Great American Novel:

I'm assuming you mean William Faulkner?  John Faulkner is rather lesser known and regarded as a 'lesser' writer (I've not read any of his, so can't judge!).

I was rather struck at how thin that list from Penguin was, so a few additional suggestions  - I've been doing a lot more reading of American literature since starting my Tour of the United States (one of my routes to becoming better read!).

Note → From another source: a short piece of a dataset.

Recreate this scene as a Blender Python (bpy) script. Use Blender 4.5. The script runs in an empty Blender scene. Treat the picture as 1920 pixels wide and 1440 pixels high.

My apologies for listing anything you might have already read (assuming there's a fair bit as you say that you have read most of the great books):

To Kill A Mocking Bird - Harper Lee

East of Eden - John Steinbeck

Underworld - Don DeLillo

The Adventures of Augie March - Saul Bellow

Ragtime - EL Doctorow

My Antonia - Willa Cather (always seems to slide under the radar, but a real great IMO)

The Age of Innocence - Edith Wharton

Blood Meridian - Cormac McCarthy

Song of Solomon - Toni Morrison

and authors I've yet to read: John Updike, Thomas Pynchon, James Baldwin, Carson McCullers, Sinclair Lewis, Robert Penn Warren, Philip Roth

 

I could go on....!

 

BTW, what do you mean by 'Great's?  I'd be fascinated in what list or criteria you're using - I can't imagine ever only having a dozen or so to go.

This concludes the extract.